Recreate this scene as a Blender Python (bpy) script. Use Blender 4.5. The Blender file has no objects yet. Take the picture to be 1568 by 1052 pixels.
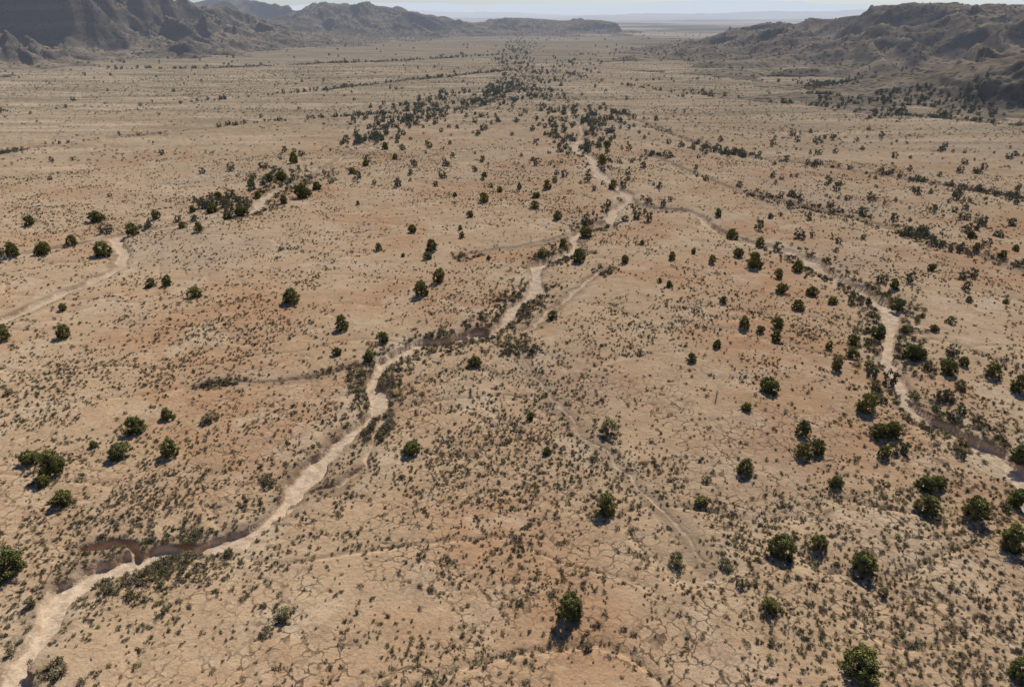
import bpy, math, random
import numpy as np
from mathutils import Vector

rng = np.random.default_rng(11)
random.seed(11)
scene = bpy.context.scene
H = 60.0
PITCH = math.radians(26.0)
FP = 1045.0
SP, CP = math.sin(PITCH), math.cos(PITCH)

# image pixels (u, v) projected onto a flat plane -> ground coordinates (metres)
def ground_pt(u, v):
    yr = CP*FP + SP*(526-v)
    zr = -SP*FP + CP*(526-v)
    t = H/(-zr)
    return (t*(u-784), t*yr)
def crest_pt(u, v, Y):  # image pixel u, v set at an assumed distance Y
    yr = CP*FP + SP*(526-v)
    zr = -SP*FP + CP*(526-v)
    k = Y/yr
    return (k*(u-784), Y, H+k*zr)
def depth_at(v):
    return FP*H/(SP*FP-CP*(526-v))

# ---------------------------------------------------------------- noise
def _h(ix, iy, seed):
    n = (ix.astype(np.int64)*374761393 + iy.astype(np.int64)*668265263 + seed*974634777) & 0xFFFFFFFF
    n = ((n ^ (n >> 13))*1274126177) & 0xFFFFFFFF
    n = (n ^ (n >> 16)) & 0xFFFFFF
    return n/float(0xFFFFFF)
def vnoise(x, y, seed=0):
    x = np.asarray(x, float); y = np.asarray(y, float)
    ix = np.floor(x); iy = np.floor(y)
    fx = x-ix; fy = y-iy
    fx = fx*fx*(3-2*fx); fy = fy*fy*(3-2*fy)
    a = _h(ix, iy, seed); b = _h(ix+1, iy, seed)
    c = _h(ix, iy+1, seed); d = _h(ix+1, iy+1, seed)
    return (a*(1-fx)+b*fx)*(1-fy)+(c*(1-fx)+d*fx)*fy
def fbm(x, y, o=4, seed=0):
    s = 0; a = 0.5; t = 0
    for i in range(o):
        s = s+a*vnoise(x*2**i+i*17.3, y*2**i-i*9.1, seed+i); t += a; a *= .5
    return s/t
def ridged(x, y, o, seed):
    s = 0; a = 1.; t = 0; wgt = 1.
    for i in range(o):
        ca, sa = math.cos(i*.9+.4), math.sin(i*.9+.4)
        xx = (x*ca-y*sa)*1.95**i; yy = (x*sa+y*ca)*1.95**i
        n = 1-np.abs(2*vnoise(xx+i*13.1, yy+i*7.7, seed+i)-1)
        n = n**1.6
        s = s+a*n*wgt; t += a; wgt = np.clip(n*1.6, 0, 1); a *= .48
    return s/t*1.18
def sm(x, lo, hi):
    t = np.clip((x-lo)/(hi-lo), 0, 1)
    return t*t*(3-2*t)

# ---------------------------------------------------------------- washes
def chaikin(P, n):
    P = np.array(P, float)
    for _ in range(n):
        Q = [P[0]]
        for a, b in zip(P[:-1], P[1:]):
            Q.append(a*.75+b*.25); Q.append(a*.25+b*.75)
        Q.append(P[-1]); P = np.array(Q)
    return P
def meander(P, amp, lam, seed):
    """densify a course and let it wander sideways"""
    P = np.asarray(P, float)
    seg = np.linalg.norm(np.diff(P, axis=0), axis=1); cum = np.concatenate([[0], np.cumsum(seg)])
    n = max(4, int(cum[-1]/(lam*.22)))
    s = np.linspace(0, cum[-1], n)
    x = np.interp(s, cum, P[:, 0]); y = np.interp(s, cum, P[:, 1])
    dx = np.gradient(x); dy = np.gradient(y); L = np.hypot(dx, dy)+1e-9
    o = amp*2*((vnoise(s/lam, s*0, seed)-.5) + .5*(vnoise(s/(lam*.4), s*0, seed+1)-.5))
    return np.stack([x-dy/L*o, y+dx/L*o], 1)
washA = [(-15,1120),(20,1045),(55,960),(95,905),(150,865),(215,842),(290,834),(360,830),(405,812),(436,772),(455,735),(490,692),
         (535,657),(572,636),(584,608),(568,572),(590,548),(625,530),(680,517),(742,506),(775,490),(785,466),(827,441),(815,411),
         (840,398),(882,380),(872,356),(930,337)]
washA2 = [(930,337),(940,312),(968,302),(936,280),(908,262),(910,240),(880,230),(888,214)]
corrA = [(888,214),(905,195),(870,175),(858,160),(815,135),(792,110),(780,90),(800,72)]
washB = [(962,308),(1010,318),(1065,320),(1090,347),(1120,361),(1170,371),(1230,388),(1280,424),(1335,450),(1370,482),(1356,520),
         (1366,556),(1386,597),(1402,632),(1450,655),(1510,683),(1560,730),(1620,800)]
washC1 = [(-60,510),(10,488),(60,462),(130,432),(175,412),(190,385),(178,362)]
washC2 = [(-60,405),(0,396),(60,386),(130,372),(200,355),(270,345),(330,335),(388,326),(408,298),(450,280)]
corrC = [(450,280),(490,262),(540,238),(600,205),(660,180),(740,158),(795,128)]
gullyD = [(300,588),(350,583),(420,580),(480,573),(545,560)]
gullyE = [(785,520),(815,560),(850,600),(880,645),(930,690),(960,735),(1020,775),(1055,815),(1085,860)]
gullyF = [(930,410),(890,436),(850,470),(800,500)]
gullyG = [(578,640),(568,680),(545,715),(470,760),(420,800)]
gullyH = [(700,395),(760,380),(830,372),(872,356)]
gullyI = [(1000,235),(1060,262),(1130,290),(1250,315),(1390,352),(1480,382),(1600,420)]
gullyJ = [(940,170),(1050,212),(1120,240),(1230,248),(1300,258),(1400,272),(1600,305)]
gullyK = [(-40,240),(90,216),(230,206),(400,186),(510,178),(600,172)]
gullyL = [(-40,172),(150,162),(300,156),(450,140),(600,126),(775,108)]
gullyM = [(870,112),(960,132),(1100,150),(1300,166),(1600,195)]
gullyN = [(-40,112),(150,106),(300,104),(480,98),(620,92),(760,84)]
gullyO = [(130,835),(180,825),(215,842)]
# (points, half width, depth, sandiness, meander amp, wavelength)
WASH = [(washA,1.35,1.6,1,.8,9),(washA2,1.5,1.1,.9,1.6,22),(corrA,1.0,1.1,.4,8,60),(washB,1.45,1.7,.95,1.0,12),(washC1,1.4,1.1,.6,1.5,14),(washC2,1.2,1.0,.8,2,18),
        (corrC,.7,1.2,.3,6,50),(gullyD,.25,1.0,.2,1.2,7),(gullyE,.1,.35,.3,2.2,10),(gullyF,.4,.7,.5,1.5,8),(gullyG,.3,.8,.5,1.2,8),
        (gullyH,.25,.8,.3,1.5,10),(gullyI,.5,1.5,.3,4,30),(gullyJ,.5,2.0,.3,6,45),(gullyK,.5,1.8,.3,7,50),(gullyL,.8,2.2,.3,12,80),
        (gullyM,.8,2.2,.3,12,80),(gullyN,.9,2.4,.3,18,120),(gullyO,.5,1.7,.3,.6,6)]
LINES = []
for k, (pts, hw, dp, sd_, am, lam) in enumerate(WASH):
    P = chaikin(np.array([ground_pt(*p) for p in pts]), 2)
    LINES.append((meander(P, am*.5, lam, 300+3*k), hw, dp, sd_))
LN = {n: LINES[i][0] for i, n in enumerate(['A','A2','cA','B','C1','C2','cC','D','E','F','G','H','I','J','K','L','M','N','O'])}

def wash_eval(x, y):
    wx = x + 2.0*(vnoise(x/4.5, y/4.5, 40)-.5) + 1.0*(vnoise(x/1.6, y/1.6, 42)-.5)
    wy = y + 2.0*(vnoise(x/4.5, y/4.5, 41)-.5) + 1.0*(vnoise(x/1.6, y/1.6, 43)-.5)
    edge = np.full(x.shape, 14.0); dep = np.zeros(x.shape); sand = np.zeros(x.shape)
    order = np.argsort(wy); ys = wy[order]
    for k, (P, hw, dp, sd_) in enumerate(LINES):
        for i in range(len(P)-1):
            a = P[i]; b = P[i+1]; m = 14.0
            lo = np.searchsorted(ys, min(a[1], b[1])-m); hi = np.searchsorted(ys, max(a[1], b[1])+m)
            if hi <= lo: continue
            idx = order[lo:hi]; xx = wx[idx]
            s = (xx > min(a[0], b[0])-m) & (xx < max(a[0], b[0])+m)
            idx = idx[s]
            if idx.size == 0: continue
            px = wx[idx]-a[0]; py = wy[idx]-a[1]
            d = b-a; L2 = d@d+1e-9
            t = np.clip((px*d[0]+py*d[1])/L2, 0, 1)
            dist = np.hypot(px-t*d[0], py-t*d[1])
            w = hw*(0.60+.85*vnoise((a[0]+t*d[0])/8., (a[1]+t*d[1])/8., 50+k))
            e = dist-w
            better = e < edge[idx]; j = idx[better]
            edge[j] = e[better]; dep[j] = dp; sand[j] = sd_
    return edge, dep, sand
def rill_field(x, y):
    wx = x+9*(fbm(x/22., y/22., 2, 140)-.5); wy = y+9*(fbm(x/22., y/22., 2, 150)-.5)
    a = np.abs(fbm(wx/52., wy/34., 3, 160)-.5); b_ = np.abs(fbm(wx/24., wy/19., 2, 170)-.5)
    return np.exp(-(a/.010)**2)*.9 + np.exp(-(b_/.014)**2)*.6

def terrain(x, y, full=False):
    r = np.hypot(x, y)
    edge, dep, sand = wash_eval(x, y)
    ril = np.clip(rill_field(x, y), 0, 1)*sm(edge, 0, 3)
    z = 1.2*(fbm(x/45., y/45., 3, 1)-.5) + 4.0*sm(r, 250, 900)*(fbm(x/170., y/110., 4, 5)-.5)
    rough = .46*(fbm(x/6., y/6., 4, 9)-.5) + .5*(np.abs(fbm(x/15., y/22., 3, 14)-.5)*2-.3)
    out = sm(edge, 0, 2.0)
    z = z + rough*(0.12+0.88*out) - .36*ril*(1+sm(r, 200, 600))
    bk = .5+.9*vnoise(x/7., y/7., 44)
    z = z - dep*(0.70*bk*(1-sm(edge, -.1, .28)) + .30*np.exp(-(np.maximum(edge, 0)/4.0)**2))
    z = z + 5*sm(r, 3000, 9000)*(fbm(x/2500., y/1500., 2, 6)-.6)
    return (z, edge, sand, ril) if full else z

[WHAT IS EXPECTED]
Reproduce only the lines from the beginning of the data through the line that contains "SP, CP = math.sin(PITCH), math.cos(PITCH)", both included, and please drop the pictures.

[RESULT OF THE TASK]
Recreate this scene as a Blender Python (bpy) script. Use Blender 4.5. The Blender file has no objects yet. Take the picture to be 1568 by 1052 pixels.
import bpy, math, random
import numpy as np
from mathutils import Vector

rng = np.random.default_rng(11)
random.seed(11)
scene = bpy.context.scene
H = 60.0
PITCH = math.radians(26.0)
FP = 1045.0
SP, CP = math.sin(PITCH), math.cos(PITCH)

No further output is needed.